BEGIN RECORDS FOR THIS EXERCISE

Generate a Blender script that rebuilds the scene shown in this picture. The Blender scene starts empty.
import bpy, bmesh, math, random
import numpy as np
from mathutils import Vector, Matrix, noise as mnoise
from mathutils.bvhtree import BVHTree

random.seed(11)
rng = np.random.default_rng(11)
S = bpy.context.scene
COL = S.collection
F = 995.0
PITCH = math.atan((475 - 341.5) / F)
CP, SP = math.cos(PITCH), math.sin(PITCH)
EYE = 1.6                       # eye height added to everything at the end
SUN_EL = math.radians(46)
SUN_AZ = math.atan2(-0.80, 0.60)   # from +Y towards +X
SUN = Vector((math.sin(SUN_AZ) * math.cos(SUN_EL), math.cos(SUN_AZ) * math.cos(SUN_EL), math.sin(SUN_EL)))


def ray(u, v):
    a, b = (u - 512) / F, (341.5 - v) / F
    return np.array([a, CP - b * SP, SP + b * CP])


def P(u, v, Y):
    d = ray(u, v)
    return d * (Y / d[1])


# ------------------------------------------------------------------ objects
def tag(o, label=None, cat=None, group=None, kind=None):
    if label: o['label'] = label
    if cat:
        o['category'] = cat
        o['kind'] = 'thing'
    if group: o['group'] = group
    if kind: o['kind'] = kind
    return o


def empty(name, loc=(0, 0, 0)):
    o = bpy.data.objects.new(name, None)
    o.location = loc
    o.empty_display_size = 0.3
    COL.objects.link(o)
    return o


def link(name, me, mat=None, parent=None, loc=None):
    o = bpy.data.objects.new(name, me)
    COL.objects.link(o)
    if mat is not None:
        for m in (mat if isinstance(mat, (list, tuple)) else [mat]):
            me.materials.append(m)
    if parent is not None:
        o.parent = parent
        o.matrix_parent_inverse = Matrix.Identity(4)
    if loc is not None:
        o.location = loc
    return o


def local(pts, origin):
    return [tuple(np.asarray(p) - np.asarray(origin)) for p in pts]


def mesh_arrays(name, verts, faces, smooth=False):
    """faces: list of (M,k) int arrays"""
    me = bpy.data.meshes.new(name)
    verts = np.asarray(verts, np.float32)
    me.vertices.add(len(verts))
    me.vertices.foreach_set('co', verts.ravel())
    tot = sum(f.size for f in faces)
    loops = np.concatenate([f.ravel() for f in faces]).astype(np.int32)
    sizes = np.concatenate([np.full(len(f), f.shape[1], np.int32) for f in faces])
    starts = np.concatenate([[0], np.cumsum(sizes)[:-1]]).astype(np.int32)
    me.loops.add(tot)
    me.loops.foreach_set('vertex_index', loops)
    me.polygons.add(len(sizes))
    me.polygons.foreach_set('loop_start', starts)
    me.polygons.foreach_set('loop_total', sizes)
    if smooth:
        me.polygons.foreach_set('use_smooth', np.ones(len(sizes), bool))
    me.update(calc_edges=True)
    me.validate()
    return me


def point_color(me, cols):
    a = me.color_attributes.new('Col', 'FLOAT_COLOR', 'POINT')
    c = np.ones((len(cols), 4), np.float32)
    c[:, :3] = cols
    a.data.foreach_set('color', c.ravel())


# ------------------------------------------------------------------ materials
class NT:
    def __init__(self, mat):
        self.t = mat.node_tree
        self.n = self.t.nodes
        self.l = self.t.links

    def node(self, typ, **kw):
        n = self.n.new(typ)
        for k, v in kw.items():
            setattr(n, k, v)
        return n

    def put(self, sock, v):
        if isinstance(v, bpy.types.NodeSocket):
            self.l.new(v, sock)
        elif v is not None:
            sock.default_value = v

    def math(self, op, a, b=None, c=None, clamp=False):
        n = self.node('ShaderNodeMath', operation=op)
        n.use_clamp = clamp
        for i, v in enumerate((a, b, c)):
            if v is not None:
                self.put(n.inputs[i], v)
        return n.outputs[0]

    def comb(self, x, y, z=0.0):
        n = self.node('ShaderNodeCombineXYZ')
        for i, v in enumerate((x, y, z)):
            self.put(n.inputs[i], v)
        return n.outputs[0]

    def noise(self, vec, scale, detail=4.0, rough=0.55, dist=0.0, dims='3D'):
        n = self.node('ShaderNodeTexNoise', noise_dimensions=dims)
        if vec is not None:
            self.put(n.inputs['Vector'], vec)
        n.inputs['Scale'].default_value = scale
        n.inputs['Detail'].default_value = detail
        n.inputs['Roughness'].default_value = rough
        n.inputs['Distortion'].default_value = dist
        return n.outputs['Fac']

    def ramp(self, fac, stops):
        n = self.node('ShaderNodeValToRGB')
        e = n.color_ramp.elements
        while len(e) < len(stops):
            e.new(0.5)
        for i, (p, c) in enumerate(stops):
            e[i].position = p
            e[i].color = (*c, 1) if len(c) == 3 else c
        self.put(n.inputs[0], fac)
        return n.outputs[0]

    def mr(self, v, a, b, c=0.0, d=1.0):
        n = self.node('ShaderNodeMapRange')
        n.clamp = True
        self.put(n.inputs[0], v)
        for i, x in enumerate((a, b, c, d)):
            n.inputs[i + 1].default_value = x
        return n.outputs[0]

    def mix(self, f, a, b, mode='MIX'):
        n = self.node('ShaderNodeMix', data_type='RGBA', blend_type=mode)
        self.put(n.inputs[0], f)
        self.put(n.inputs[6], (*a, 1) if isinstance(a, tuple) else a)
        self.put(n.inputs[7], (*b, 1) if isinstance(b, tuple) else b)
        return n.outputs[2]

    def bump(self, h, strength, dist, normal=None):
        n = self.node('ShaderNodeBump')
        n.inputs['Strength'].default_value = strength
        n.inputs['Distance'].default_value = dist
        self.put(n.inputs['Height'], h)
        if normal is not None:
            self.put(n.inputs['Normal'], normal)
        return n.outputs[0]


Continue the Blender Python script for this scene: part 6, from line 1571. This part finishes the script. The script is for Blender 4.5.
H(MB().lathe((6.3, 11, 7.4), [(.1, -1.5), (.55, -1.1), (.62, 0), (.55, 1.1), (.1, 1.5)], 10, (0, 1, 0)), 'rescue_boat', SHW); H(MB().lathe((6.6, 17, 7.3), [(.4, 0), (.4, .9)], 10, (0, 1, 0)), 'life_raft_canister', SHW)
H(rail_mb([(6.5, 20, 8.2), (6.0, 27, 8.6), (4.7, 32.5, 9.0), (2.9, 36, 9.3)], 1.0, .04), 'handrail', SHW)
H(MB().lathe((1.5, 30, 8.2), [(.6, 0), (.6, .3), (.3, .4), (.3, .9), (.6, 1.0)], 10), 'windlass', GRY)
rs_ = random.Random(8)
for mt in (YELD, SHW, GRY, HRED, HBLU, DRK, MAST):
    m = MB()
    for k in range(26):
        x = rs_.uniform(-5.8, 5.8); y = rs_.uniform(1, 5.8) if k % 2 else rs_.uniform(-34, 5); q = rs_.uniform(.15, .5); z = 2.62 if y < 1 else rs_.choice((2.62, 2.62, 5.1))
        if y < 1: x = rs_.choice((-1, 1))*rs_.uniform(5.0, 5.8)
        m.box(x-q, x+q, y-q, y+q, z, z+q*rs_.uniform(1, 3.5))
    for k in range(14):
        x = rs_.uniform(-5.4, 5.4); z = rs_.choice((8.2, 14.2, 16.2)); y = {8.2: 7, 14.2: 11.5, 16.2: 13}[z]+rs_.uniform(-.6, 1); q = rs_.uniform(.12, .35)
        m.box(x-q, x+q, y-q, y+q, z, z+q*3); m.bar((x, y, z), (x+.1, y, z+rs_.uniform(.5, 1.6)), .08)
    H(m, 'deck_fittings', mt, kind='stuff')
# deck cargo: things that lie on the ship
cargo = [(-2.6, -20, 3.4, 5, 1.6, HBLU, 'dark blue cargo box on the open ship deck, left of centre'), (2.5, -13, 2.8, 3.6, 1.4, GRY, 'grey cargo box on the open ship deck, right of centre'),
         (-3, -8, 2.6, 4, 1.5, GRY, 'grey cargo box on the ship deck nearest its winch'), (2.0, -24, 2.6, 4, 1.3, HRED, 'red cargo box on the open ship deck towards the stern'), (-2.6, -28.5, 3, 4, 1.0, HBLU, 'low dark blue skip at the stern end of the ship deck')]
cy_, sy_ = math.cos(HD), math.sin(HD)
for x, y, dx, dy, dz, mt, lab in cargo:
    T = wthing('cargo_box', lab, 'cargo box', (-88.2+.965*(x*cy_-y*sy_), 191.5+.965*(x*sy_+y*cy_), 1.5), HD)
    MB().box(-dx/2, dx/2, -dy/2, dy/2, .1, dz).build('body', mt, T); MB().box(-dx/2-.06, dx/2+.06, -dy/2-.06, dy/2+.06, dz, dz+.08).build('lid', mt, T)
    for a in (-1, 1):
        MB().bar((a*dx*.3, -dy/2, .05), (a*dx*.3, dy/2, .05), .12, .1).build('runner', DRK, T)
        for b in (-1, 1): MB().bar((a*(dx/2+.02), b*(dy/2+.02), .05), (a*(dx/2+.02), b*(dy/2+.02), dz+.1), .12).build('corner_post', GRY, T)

END RECORDS FOR THIS EXERCISE

▶ **TASK**
Work out how many lines of the data hold the string "Blender". Reply with that number alone.

▶ **TASK OUTPUT**
2